Déjà rien qu'à la musique du générique,
"Les Maîtres du Mystère",
les cheveux sur la tête ils se dressaient …

C'était un temps heureux où les paradoxes
et les considérations un peu bizarres de l'oncle Charles
étaient comme des mets plus relevés
au milieu de plats non moins délectables mais trop coutumiers.

Charles se rendit célèbre dans la famille pour sa lucidité.
Quand en 1958 on apprit le retour de de Gaulle aux affaires,
Charles dit à Paulette :
"Paulette, tu fais les valises, on s'en va !".
Ils firent leurs valises, partirent,
s'installèrent rue Louis Rège à Marseille,
pas loin de la place Castellane et du lycée Perrier,
dans une petite maison toute en rez-chaussée.
Une usine de torréfaction proche engloutissait
de ses effluves toute tentative de sentir voire de respirer.

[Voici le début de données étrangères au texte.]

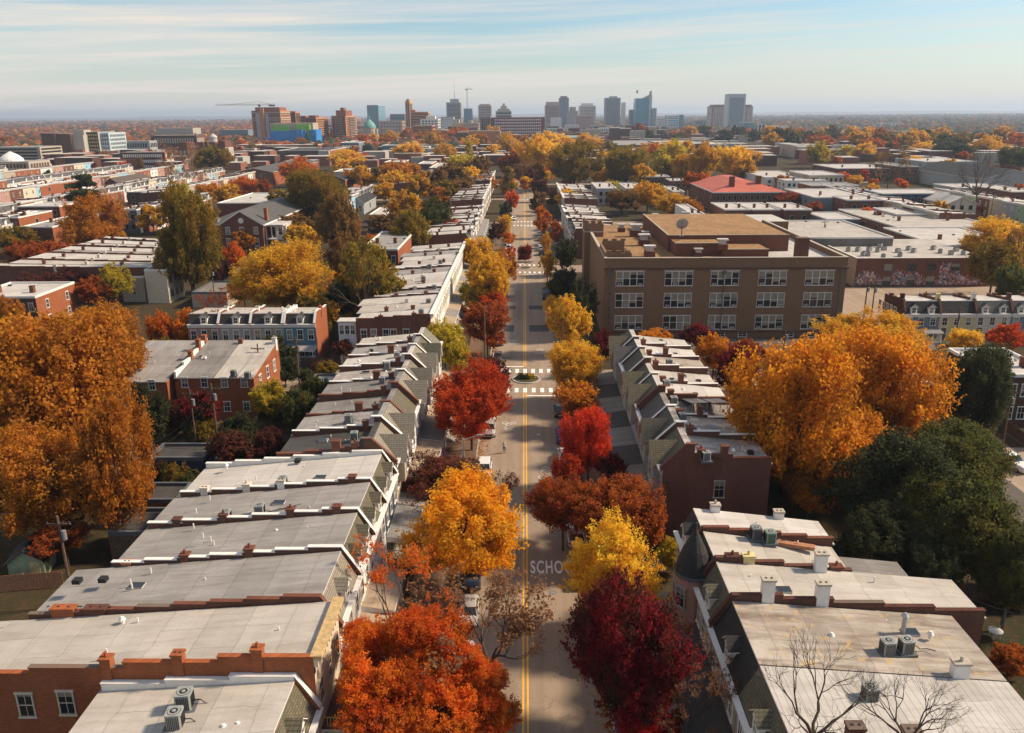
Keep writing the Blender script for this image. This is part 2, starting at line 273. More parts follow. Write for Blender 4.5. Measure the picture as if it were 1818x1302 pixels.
def crown(name, seed, n, leaf, nl=20, kind='round', lobe=.40):
    """leaves on sprays that fan outwards and upwards inside an uneven outline, with gaps between the boughs"""
    rg = np.random.default_rng(seed); K = unit(rg.normal(size=(9, 3))); ph = rg.uniform(0, 6.28, 9); fr = rg.uniform(1.5, 4.5, 9)
    op = seed % 2; fr = fr*(1.5 if op else 1.15)
    def R_(d): return .80+(.068 if op else .056)*np.sin((d@K.T)*fr+ph).sum(1)
    ns = max(70, n//(58 if n > 20000 else 34)); d = unit(rg.normal(size=(ns, 3))); rr = rg.uniform(.12, 1., ns)**.42
    if kind == 'cone': z = rg.uniform(-1, 1, ns)**1; a = rg.uniform(0, 6.28, ns); w = (.10+.62*(1-z)/2)*rg.uniform(.6, 1.1, ns); w = np.where(z < -.7, w*.8, w); base_ = np.stack([w*np.cos(a), w*np.sin(a), z*.92], 1); ax = unit(np.stack([np.cos(a), np.sin(a), .9+0*a], 1)+rg.normal(size=(ns, 3))*.35)
    else:
        base_ = d*(rr*R_(d))[:, None]; ax = unit(d*.9+np.array([0, 0, .75])+rg.normal(size=(ns, 3))*.4)
        if kind == 'vase': f = np.clip((base_[:, 2]+1)/1.3, .3, 1); base_[:, :2] *= f[:, None]
        else: low = base_[:, 2] < -.45; base_[low, 2] = -.45+(base_[low, 2]+.45)*.55
    ln = rg.uniform(.08, .28, ns)*(1 if kind != 'cone' else .7); th = rg.uniform(.028, .06, ns)*(1 if n > 8000 else 1.4); sv = rg.uniform(0, 1, ns)
    hole = (np.sin(base_*rg.uniform(5, 7.5, 3)+rg.uniform(0, 6.28, 3)).sum(1)+rg.normal(0, .3, ns)) > (.55 if op else 1.0)
    ok = np.where(~hole)[0]; pick = ok[rg.integers(0, len(ok), n)]; t_ = rg.uniform(-.6, 1, n)
    C0 = base_[pick]+ax[pick]*(ln[pick]*t_)[:, None]+rg.normal(size=(n, 3))*(th[pick]*(1.25-.5*np.abs(t_)))[:, None]
    nrm = unit(C0)*.45+ax[pick]*.25; A, B = leaf_quads(rg, C0, nrm, leaf*.93)
    v = np.clip(sv[pick]*.6+rg.uniform(0, .4, n), 0, 1)
    lobes = [(base_[q]*.8, .2) for q in ok[rg.integers(0, len(ok), nl+6)]]
    return quads_mesh(name, C0, A, B, v, [L['orange']]), lobes
def limbs(name, seed, lobes, r=.035, pale=False, n=5):
    rg = random.Random(seed); b = MB(); b.tube((0,0,-7), (0,0,-1.05), r*1.15, r, 7); b.tube((0,0,-1.05), (.02,.01,-.45), r, r*.8, 7)
    top = Vector((.02,.01,-.45))
    for c, rr in lobes:
        c = Vector(c); st = top+Vector((0, 0, rg.uniform(-.35, .35))); mid = st.lerp(c, .5)+Vector((0, 0, -.06)); b.tube(st, mid, r*.5, r*.33, n); b.tube(mid, c, r*.33, r*.16, n)
        for q in range(4):
            e = c+Vector([rg.uniform(-1, 1)*rr*.9 for _ in range(3)]); b.tube(mid.lerp(c, rg.uniform(.4, 1)), e, r*.15, r*.04, 3)
    return b.mesh(name, [M['barkpale' if pale else 'bark']])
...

"Ah ce Charles !" fut la réflexion la plus courante
qui accueillit sa toquade tellement dénuée de bon sens.
On sait comment sont accueillis les Cassandre de tous les temps
et leurs présages, au moins moqués quand ce n'est pas lapidés
par l'assemblée des braves gens optimistes à tout crin,
et dénués de mémoire et de culture historique.
Parce que dénués de mémoire…

À peine quatre ans plus tard, au printemps 62,
leur petite maison marseillaise afficha complet.
Sur des matelas étalés un peu partout,
elle vit défiler bien des familles
(dont celle du G.D.L.L.D.B.).
Quatre ans plus tôt, sur le Forum d'Alger,
elles acclamaient un gars qui les avait compris.

Le soir, il faisait doux, la nuit n'en finissait pas de tomber,
l'air portait une odeur de café grillé, assis sur la marche du seuil,
Jean-Pierre sur sa guitare, chantait "Mon pote le Gitan",
"Les Grands boulevards", "les pieds dans le ruisseau"….
Nous avions fini une vie.
Plus rien derrière, encore rien devant…

Paulette et Charles étaient devenus aiguilleurs
vers l'ailleurs, vers l'inconnu, vers des futurs incertains.
Et celui de la famille Dupeyrot René ne fut pas trop mal,
alors, soixante ans après, merci à vous deux.